To help create them, the conference hired Brenda Wagenknecht-Ivey from Praxis Consulting, Inc., whose services were recommended by some of those other states, Schwarm said. Her services were paid, in part, through a State Justice Institute grant.

The goals are “pretty lofty,” Schwarm said.

They include “accessible justice and equal protection under the law;” “procedural fairness, timeliness, and operational efficiency;” “professionalism and accountability throughout the judicial branch;” “understanding of and confidence in the judicial branch;” and “sufficient funding and effective use of judicial branch resources.”

“Having identified those goals, it falls to us to see them through,” Karmeier said.

Fifteen specific initiatives will be implemented in the next year, undertaken by the Supreme Court’s commissions and committees. Also, seven task forces will be created to accomplish what those groups are not assigned to carry out.

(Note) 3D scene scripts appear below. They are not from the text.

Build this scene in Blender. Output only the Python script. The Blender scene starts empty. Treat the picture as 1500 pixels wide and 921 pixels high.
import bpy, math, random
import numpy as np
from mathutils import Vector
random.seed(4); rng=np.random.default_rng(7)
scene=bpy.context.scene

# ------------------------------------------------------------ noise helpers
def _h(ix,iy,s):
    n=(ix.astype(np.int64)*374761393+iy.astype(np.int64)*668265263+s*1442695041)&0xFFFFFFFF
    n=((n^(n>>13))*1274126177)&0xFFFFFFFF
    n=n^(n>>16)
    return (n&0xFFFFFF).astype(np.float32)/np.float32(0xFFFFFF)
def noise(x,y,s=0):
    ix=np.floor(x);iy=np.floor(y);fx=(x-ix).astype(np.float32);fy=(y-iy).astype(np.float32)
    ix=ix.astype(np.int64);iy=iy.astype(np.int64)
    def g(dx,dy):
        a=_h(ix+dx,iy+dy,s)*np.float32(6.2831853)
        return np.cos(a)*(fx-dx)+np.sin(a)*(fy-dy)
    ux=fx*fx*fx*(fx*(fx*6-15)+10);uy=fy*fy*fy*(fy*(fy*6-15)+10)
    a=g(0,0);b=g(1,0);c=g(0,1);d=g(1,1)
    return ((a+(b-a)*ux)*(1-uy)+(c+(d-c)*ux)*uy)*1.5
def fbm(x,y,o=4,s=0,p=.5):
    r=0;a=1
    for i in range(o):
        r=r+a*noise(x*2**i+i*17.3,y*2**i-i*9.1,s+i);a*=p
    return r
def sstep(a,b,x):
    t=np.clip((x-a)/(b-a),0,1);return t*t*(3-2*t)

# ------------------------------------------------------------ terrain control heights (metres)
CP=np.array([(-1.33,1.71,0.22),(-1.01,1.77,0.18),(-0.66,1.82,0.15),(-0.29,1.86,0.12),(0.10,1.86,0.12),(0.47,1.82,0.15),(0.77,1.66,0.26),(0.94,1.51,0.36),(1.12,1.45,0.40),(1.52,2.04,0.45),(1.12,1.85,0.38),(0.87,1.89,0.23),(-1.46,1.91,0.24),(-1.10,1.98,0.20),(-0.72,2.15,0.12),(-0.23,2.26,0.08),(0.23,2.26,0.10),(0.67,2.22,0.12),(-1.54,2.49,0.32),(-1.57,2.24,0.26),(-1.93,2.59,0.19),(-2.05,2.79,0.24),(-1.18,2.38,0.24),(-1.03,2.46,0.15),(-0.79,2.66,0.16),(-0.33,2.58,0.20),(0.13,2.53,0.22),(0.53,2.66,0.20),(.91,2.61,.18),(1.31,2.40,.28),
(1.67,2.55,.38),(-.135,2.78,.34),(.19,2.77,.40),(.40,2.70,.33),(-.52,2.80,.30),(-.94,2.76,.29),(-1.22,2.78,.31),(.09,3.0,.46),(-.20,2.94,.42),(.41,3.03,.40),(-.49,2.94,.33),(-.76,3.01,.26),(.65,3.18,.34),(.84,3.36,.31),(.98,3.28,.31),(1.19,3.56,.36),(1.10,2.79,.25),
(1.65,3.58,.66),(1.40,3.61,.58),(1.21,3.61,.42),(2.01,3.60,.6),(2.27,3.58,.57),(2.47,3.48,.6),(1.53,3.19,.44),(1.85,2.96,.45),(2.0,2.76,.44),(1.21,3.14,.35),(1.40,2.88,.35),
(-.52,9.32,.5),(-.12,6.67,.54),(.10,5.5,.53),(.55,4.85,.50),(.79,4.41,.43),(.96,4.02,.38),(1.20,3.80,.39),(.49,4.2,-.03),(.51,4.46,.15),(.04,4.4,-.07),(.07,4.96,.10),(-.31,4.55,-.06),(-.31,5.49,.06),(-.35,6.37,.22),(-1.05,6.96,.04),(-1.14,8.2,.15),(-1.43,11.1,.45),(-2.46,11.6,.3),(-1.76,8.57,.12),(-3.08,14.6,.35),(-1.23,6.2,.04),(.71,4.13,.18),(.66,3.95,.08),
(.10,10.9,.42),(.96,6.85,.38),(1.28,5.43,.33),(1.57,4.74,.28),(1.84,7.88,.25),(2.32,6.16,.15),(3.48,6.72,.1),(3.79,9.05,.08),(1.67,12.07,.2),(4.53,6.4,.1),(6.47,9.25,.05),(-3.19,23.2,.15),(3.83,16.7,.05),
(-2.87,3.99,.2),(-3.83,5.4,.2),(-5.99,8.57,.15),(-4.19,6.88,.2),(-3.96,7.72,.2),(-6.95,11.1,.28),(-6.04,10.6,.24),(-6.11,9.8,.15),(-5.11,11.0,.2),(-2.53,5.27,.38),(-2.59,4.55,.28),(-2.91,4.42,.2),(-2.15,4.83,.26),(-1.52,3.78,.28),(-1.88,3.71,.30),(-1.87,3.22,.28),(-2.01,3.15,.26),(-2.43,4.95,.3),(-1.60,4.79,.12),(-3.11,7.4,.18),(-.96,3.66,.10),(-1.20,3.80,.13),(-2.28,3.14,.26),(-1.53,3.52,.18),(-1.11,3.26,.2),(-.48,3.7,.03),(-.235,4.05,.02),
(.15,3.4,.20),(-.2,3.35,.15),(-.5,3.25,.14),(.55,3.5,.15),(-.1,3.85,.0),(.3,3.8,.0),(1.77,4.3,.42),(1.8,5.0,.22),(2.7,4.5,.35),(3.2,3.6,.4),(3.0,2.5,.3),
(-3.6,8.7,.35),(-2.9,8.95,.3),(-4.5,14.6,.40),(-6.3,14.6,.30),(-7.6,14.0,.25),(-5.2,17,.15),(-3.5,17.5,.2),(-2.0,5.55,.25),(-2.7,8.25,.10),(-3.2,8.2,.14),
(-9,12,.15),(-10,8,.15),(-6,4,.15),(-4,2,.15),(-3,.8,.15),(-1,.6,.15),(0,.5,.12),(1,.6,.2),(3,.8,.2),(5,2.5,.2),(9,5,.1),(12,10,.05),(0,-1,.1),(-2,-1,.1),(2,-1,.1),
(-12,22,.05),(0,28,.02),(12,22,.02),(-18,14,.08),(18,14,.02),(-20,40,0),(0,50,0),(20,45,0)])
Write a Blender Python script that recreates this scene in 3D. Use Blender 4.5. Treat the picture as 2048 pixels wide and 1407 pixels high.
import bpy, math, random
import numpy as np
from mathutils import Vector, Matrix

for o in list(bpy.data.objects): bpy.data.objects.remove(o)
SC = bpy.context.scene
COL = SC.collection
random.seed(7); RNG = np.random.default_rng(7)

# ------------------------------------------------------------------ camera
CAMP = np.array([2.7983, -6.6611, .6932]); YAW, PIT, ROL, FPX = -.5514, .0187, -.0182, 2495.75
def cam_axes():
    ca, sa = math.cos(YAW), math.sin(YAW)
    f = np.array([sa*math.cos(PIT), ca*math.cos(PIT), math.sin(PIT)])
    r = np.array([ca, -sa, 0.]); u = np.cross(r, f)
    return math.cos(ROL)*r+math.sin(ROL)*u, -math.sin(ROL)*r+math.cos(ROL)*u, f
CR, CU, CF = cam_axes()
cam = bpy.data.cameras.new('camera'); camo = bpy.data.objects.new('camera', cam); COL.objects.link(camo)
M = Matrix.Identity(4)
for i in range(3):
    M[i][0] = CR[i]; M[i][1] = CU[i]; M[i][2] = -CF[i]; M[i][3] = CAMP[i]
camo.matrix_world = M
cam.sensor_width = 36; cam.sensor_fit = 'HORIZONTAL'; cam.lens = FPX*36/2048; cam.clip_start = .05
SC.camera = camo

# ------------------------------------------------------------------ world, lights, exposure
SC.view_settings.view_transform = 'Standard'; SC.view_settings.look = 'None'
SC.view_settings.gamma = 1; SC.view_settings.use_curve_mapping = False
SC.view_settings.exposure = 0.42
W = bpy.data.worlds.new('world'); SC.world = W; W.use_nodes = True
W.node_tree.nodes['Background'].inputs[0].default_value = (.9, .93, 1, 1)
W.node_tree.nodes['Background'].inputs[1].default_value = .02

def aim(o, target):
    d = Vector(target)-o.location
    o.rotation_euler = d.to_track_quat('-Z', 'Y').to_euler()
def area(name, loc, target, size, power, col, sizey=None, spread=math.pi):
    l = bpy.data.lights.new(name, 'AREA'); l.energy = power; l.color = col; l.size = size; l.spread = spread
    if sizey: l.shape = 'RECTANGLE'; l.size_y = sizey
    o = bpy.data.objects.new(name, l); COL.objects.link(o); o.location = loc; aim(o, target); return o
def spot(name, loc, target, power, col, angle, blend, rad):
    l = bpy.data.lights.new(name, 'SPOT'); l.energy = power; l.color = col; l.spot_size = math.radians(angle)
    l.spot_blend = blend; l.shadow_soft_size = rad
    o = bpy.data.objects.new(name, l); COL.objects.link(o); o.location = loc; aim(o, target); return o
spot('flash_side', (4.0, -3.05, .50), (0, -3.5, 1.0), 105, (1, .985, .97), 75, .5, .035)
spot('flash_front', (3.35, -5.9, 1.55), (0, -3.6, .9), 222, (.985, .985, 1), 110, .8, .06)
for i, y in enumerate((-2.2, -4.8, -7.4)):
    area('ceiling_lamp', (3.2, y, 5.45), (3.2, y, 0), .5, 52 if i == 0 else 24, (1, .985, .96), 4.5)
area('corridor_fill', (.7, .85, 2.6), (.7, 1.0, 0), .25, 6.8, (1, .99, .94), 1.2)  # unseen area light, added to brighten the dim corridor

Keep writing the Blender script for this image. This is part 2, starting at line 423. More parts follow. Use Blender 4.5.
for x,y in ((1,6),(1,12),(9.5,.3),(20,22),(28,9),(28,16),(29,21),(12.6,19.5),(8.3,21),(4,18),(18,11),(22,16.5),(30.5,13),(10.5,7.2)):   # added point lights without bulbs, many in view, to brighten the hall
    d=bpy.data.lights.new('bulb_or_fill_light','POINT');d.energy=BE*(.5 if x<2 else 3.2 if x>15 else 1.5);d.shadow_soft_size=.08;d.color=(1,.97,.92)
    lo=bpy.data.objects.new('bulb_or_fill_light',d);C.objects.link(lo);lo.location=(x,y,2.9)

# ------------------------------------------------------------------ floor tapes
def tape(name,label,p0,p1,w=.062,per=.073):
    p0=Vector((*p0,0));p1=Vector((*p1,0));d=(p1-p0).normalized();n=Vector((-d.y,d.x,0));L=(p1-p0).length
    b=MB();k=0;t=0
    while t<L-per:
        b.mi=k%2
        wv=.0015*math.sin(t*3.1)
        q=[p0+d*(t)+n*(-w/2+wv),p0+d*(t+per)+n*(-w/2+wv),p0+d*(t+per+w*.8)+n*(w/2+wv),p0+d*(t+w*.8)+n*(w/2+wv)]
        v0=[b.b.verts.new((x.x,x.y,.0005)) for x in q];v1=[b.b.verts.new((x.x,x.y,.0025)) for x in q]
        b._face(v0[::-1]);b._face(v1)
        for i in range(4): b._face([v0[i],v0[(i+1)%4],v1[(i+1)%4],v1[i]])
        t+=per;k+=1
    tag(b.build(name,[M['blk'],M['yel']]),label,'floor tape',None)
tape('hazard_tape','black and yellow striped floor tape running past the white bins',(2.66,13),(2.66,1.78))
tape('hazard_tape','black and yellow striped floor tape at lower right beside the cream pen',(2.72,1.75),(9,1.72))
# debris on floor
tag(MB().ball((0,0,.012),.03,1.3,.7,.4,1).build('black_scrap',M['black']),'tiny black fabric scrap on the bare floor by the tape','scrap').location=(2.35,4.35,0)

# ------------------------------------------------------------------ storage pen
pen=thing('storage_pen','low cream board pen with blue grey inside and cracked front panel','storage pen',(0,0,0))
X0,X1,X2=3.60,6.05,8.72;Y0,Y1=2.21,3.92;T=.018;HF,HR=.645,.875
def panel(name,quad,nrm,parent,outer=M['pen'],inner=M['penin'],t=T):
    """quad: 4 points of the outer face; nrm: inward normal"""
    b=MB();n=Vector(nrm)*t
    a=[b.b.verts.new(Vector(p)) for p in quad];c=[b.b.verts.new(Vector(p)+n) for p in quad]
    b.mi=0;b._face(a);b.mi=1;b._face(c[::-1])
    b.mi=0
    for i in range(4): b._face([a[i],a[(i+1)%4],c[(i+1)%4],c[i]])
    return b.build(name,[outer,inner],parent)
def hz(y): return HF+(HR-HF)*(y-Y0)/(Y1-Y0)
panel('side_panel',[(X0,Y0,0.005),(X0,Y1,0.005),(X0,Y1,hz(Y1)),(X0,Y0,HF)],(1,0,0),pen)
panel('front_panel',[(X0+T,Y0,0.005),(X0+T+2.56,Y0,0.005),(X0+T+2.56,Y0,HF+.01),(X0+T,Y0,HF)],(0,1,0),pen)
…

Meis said information will be shared not only within the judicial branch, but with community leaders and members of the Legislature to create a “feedback loop.”

“In this way we ensure the process is inclusive, effective and sustainable,” she said.

Justice Anne Burke is the other member of Illinois’ highest court on the conference because, a spokesperson confirmed, the plan will last three years — the length of her term as chief justice, which is set to begin at the end of October.

Karmeier’s own term will end then as well.